Solving a P.D.E in Normal Form: Tips and Tricks

[asdf1]

how do you change the following p.d.e to normal form and solve it?
uxx -4uxy+3uyy=0?

 

[HallsofIvy]

How would you eliminate the "xy" term in x²- 4xy+ 3y²= 0 in order to determine what type of conic it was?

One method would be to write it as a matrix formula:
\left( \begin{array} {cc} x & y \end{array} \right) \left( \begin{array} {cc} 1 & -2 \\-2 & 3 \end{array} \right) \left( \begin{array} {c} x \\ y \end{array}\right)= 0
and find the eigenvalues and eigenvectors. The eigenvector point in the "characteristic directions" and taking your axes in those directions reduces to "normal form".

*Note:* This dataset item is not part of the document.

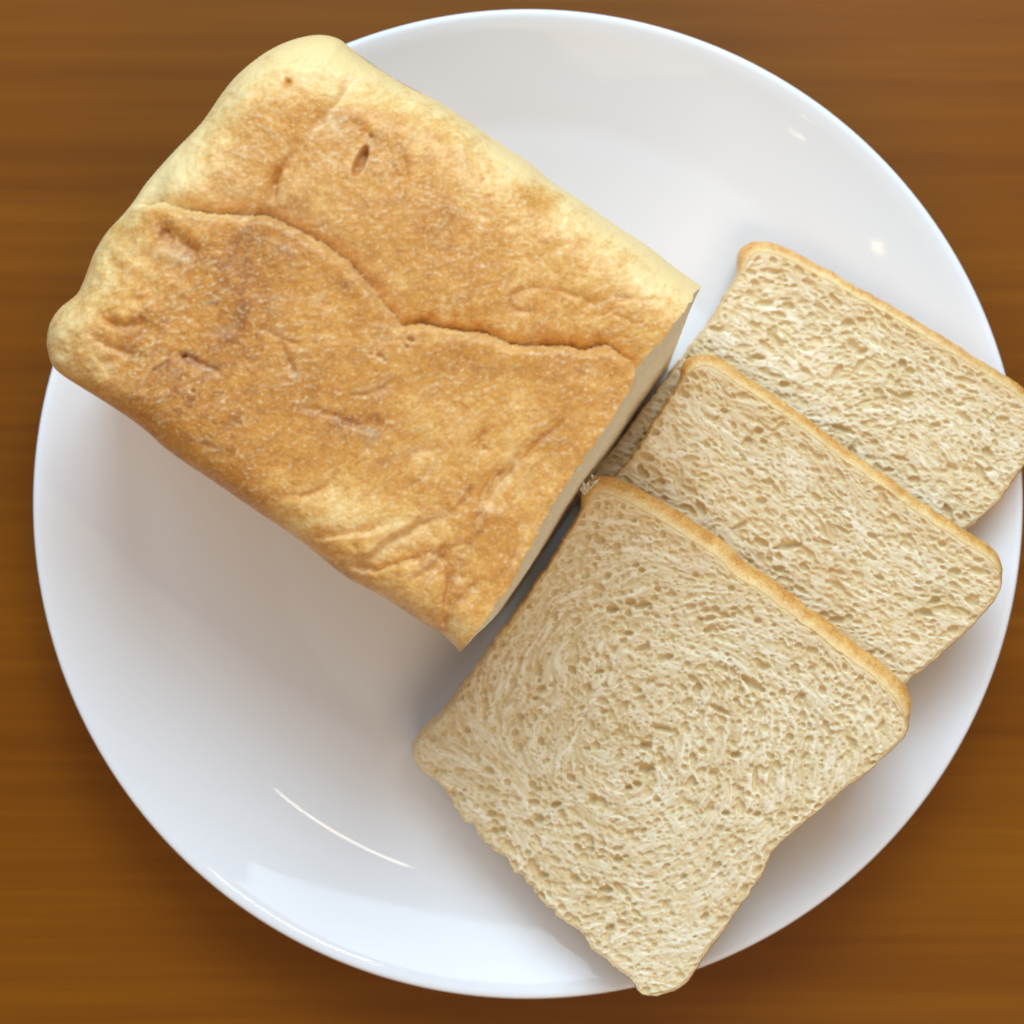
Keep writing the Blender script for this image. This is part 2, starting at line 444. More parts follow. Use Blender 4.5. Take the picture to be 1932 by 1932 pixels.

With a PDE, the same thing happens: using the characteristic directions as the new variables reduces the equation to normal form.

This is the second problem in a row in which you have essentially said "how do I solve partial differential equations". What have you learned in class so far?

 

[asdf1]

why would you think of writing it as a matrix formula?

 

[HallsofIvy]

I said that was one method.

I'll ask again: "How would you eliminate the "xy" term in x^2- 4xy+ 3y^2= 0 in order to determine what type of conic it was?"

 

[asdf1]

shift the x and y values?

 

[HallsofIvy]

I have no idea what you mean by "shift the x and y values". My point was that eliminating the u_xy in a pde is essentially the same as eliminating the xy term in a conic (by rotating the coordinate system) and wanted to know if you knew how to do that.

 

[asdf1]

i've looked that part up~ thank you very much!